In his 2015 Report for the Parliament of Georgia, the Ombudsman covered all directions related to human rights. Here he widely spoke about the problems of violence against women, early marriages and gender equality complications.

Nanuashvili provided official data from relevant state structures and said 2,726 cases of domestic violence were recorded in 2015. He stressed that the cases involved 5,106 individuals in total.

The relevant bodies also revealed 28 cases of murder (or attempted murder) of women, 16 of which were committed by men against their own family members, while the other 12 cases were a result of other motives.

Nanuashvili then claimed that 611 minors had registered as being married.

However, the Ombudsman said most early marriages were not officially registered, as 1,449 minors gave birth or became fathers last year.

Nanuashvili also stated that 408 pupils had suspended studying at schools in 2015 due to becoming married, their ages ranging between 13-17.

The Public Defender said more women than men were employed at state institutions, but in most cases they did not hold leading posts.

The Ombudsman said he supported establishing quotas for women in the legislative body in order to encourage the growth of women’s role in politics and state leadership.

Nanuashvili urged for more state support for single parents and stressed the government must define the status of a large family.

The Ombudsman also spoke about the problems of drug-addicted women, who, in many cases, have no access to treatment or other programs and relevant shelters in cases of domestic violence.

Nanuashvili said the category of women should have adequate support from the state and special services should be elaborated for them.
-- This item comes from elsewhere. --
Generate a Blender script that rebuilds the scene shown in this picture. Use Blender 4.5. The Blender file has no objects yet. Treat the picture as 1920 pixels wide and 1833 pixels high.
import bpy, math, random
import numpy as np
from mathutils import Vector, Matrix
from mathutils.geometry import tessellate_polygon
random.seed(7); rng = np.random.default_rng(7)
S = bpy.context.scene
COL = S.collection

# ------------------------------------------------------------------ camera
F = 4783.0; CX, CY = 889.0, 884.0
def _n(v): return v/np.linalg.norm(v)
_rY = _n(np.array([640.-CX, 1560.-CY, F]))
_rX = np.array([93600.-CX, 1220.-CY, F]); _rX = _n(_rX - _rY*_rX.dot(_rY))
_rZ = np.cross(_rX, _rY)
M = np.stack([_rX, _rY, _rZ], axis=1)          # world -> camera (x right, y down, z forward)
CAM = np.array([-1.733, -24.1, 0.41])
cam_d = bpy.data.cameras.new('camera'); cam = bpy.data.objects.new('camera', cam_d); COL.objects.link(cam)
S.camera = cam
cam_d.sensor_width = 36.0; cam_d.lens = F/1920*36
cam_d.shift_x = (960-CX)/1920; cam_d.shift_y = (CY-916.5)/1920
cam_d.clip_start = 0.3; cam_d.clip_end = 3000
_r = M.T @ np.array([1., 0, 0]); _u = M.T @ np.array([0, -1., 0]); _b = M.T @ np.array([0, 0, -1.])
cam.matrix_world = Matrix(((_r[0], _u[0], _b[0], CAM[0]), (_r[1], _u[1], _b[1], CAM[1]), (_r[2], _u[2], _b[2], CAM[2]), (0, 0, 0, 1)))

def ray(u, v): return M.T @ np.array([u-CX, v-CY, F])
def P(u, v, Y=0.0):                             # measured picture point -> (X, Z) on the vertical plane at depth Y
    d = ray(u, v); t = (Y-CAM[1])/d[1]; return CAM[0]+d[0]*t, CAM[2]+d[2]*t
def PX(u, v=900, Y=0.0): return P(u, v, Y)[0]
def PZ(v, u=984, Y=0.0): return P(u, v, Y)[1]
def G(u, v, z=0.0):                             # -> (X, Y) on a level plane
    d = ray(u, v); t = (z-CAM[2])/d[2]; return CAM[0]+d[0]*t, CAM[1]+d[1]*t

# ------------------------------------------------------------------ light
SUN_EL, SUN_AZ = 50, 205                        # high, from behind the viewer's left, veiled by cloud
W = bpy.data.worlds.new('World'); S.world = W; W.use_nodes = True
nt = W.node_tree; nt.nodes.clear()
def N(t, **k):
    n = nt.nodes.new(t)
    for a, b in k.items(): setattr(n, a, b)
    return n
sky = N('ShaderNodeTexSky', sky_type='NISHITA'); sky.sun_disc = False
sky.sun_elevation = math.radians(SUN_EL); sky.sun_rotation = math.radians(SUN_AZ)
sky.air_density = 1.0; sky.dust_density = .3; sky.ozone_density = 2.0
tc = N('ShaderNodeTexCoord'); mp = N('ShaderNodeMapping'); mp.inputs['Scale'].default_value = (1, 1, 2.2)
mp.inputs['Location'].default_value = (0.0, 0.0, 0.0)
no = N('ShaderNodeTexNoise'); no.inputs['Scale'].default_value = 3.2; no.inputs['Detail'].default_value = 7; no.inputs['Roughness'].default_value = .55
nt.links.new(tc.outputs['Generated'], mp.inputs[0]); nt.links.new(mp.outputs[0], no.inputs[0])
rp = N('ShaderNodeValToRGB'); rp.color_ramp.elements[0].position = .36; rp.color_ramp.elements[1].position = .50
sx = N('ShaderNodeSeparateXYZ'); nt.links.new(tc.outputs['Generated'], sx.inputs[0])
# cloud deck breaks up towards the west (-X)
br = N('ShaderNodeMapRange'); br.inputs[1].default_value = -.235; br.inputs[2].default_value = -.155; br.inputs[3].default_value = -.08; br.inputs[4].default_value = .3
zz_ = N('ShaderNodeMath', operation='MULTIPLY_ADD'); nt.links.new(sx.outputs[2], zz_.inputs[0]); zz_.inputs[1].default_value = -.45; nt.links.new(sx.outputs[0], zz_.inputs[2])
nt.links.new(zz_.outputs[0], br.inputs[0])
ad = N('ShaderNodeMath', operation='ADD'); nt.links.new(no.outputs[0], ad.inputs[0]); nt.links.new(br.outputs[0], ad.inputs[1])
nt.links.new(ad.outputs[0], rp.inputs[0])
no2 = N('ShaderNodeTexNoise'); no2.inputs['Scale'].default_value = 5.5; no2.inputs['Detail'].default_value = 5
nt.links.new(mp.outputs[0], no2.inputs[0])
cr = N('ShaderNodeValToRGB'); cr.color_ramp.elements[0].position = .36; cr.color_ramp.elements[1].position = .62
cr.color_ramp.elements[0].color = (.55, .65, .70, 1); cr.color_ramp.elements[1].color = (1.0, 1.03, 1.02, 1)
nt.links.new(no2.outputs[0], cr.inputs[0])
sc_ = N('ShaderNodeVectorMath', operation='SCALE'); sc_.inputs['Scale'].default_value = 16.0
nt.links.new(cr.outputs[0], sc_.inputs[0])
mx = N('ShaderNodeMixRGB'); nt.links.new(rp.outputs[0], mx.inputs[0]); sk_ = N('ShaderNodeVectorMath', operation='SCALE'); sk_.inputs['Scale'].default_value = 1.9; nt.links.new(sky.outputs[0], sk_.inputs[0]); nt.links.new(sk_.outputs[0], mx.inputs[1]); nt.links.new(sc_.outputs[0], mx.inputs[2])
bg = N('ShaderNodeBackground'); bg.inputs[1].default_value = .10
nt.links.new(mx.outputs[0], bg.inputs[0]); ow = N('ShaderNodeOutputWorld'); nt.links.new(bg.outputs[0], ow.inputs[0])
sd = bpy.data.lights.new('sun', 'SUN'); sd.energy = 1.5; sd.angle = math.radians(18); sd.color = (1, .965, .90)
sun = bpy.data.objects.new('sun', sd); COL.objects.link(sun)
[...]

The Ombudsman positively assessed the situation in shelters for trafficking victims but said the institutions performed without clear standards.

Solving all the issues, requires systemic changes, starting from improving economic problems in Georgia to large-scaled information campaigns regarding the negative aspects of early marriages and a comprehensive approach to domestic violence issues.

It also requires time, as such problems cannot be solved swiftly.

Georgia has made various positive steps against domestic violence or early marriages. However, the problems are still on the agenda and even more efforts are needed for the issues to be settled.